Alors que la LFI pour 2006 a estimé le produit des participations financières de l'Etat (ligne de recettes non fiscales 2116, dividendes perçus au titre de l'exercice 2005) à hauteur de 2,49 milliards d'euros, ces dividendes devraient en réalité s'élever à plus de 3,5 milliards d'euros , selon le Rapport relatif à l'Etat actionnaire annexé au présent projet de loi de finances. La progression s'avère de 20 % par rapport à l'exercice antérieur : au titre de l'année 2004, en effet, ce produit (recette du budget 2005) s'était établi à 2,8 milliards d'euros (l'année précédente, il n'avait pas dépassé le montant de 1,2 milliard d'euros). Dans le présent projet de loi de finances, pour 2007, ce produit est estimé à près de 5,12 milliards d'euros, soit un gain supérieur de près de la moitié à celui de 2006 .

(2) La limitation des versements du budget général aux recettes des comptes d'affectation spéciale ne concerne pas le compte « Participations financières de l'Etat »

Selon le premier alinéa du I de l'article 21, précité, de la LOLF, les recettes des comptes d'affectation spéciale, en principe, peuvent être complétées par des versements du budget général, dans la limite de 10 % des crédits initiaux de chaque compte . Les comptes d'affectation spéciale, de fait notamment les comptes « Gestion du patrimoine immobilier de l'Etat » et « Participations financières de l'Etat », on l'a signalé prévoient une ligne, en recettes, destinée à retracer d'éventuels versements du budget général.

Le deuxième alinéa de la même disposition, cependant, lève expressément cette limitation des versements du budget général au profit du compte retraçant les opérations de nature patrimoniale liées à la gestion des participations financières de l'Etat. En effet, le législateur organique a tenu compte de la nécessité d'assurer en toutes circonstances, en vue de dotations aux entreprises publiques, un niveau de recettes suffisant sur le compte qui constitue l'unique support de ces dotations 18 ( * ) .

L'hypothèse d'un complément en provenance du budget général, toutefois, dans l'esprit des textes comme pour votre commission des finances, doit évidemment rester exceptionnelle , qu'il s'agisse d'un versement dans la limite de 10 % des crédits initiaux, suivant le droit commun des comptes d'affectation spéciale, ou a fortiori qu'il s'agisse d'un versement qui, au bénéfice des recettes du compte « Participations financières de l'Etat », excèderait cette proportion.
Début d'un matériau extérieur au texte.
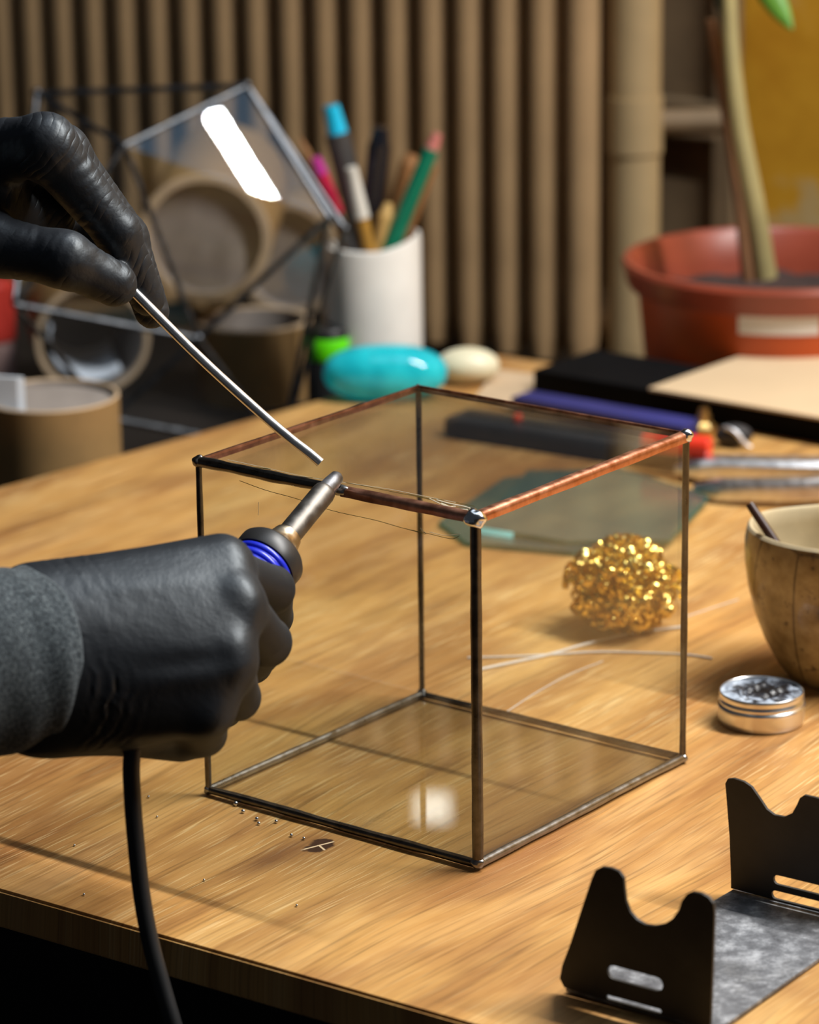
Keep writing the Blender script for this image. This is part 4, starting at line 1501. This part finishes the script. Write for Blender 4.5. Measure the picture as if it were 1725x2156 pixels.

* 17 Le Fonds de réserve pour les retraites (FRR) a été institué par la loi n° 2001-624 du 17 juillet 2001 portant diverses dispositions d'ordre social, éducatif et culturel, modifiée par la loi n° 2003-775 du 21 août 2003 portant réforme des retraites. Aux termes exprès de l'article L. 135-6 du code de la sécurité sociale, ce fonds constitue un établissement public de l'Etat à caractère administratif, et il a pour mission de « gérer les sommes qui lui sont affectées afin de constituer des réserves destinées à contribuer à la pérennité des régimes de retraite ». Les ressources du FRR sont composées des excédents de la Caisse nationale d'assurance vieillesse (CNAV), de tout ou partie des excédents du Fonds de solidarité vieillesse (FSV), de 65 % de la contribution de 2 % sur les revenus de placements et de patrimoine, de ressources exceptionnelles telles que les recettes de privatisation qui lui sont affectées, et du produit des placement effectués pour son compte. Ces ressources sont mises en réserve jusqu'en 2020, au profit des régimes obligatoires d'assurance vieillesse. A la fin de l'année 2005, les réserves ainsi constituées sur le Fonds s'élevaient à environ 23 milliards d'euros en valeur 2003. Il convient de rappeler que l'objectif fixé, pour 2020, lors de la création de l'établissement, était de 1.000 milliards de francs, soit environ 160 milliards d'euros en valeur 2003.

* 18 Hors le compte retraçant les opérations patrimoniales de l'Etat actionnaire, la LOLF n'a aménagé une telle dérogation au principe de limitation des versements du budget général aux comptes d'affectation spéciale qu'en faveur du compte retraçant les opérations relatives aux pensions , explicitement prévu, lui aussi, par le législateur organique.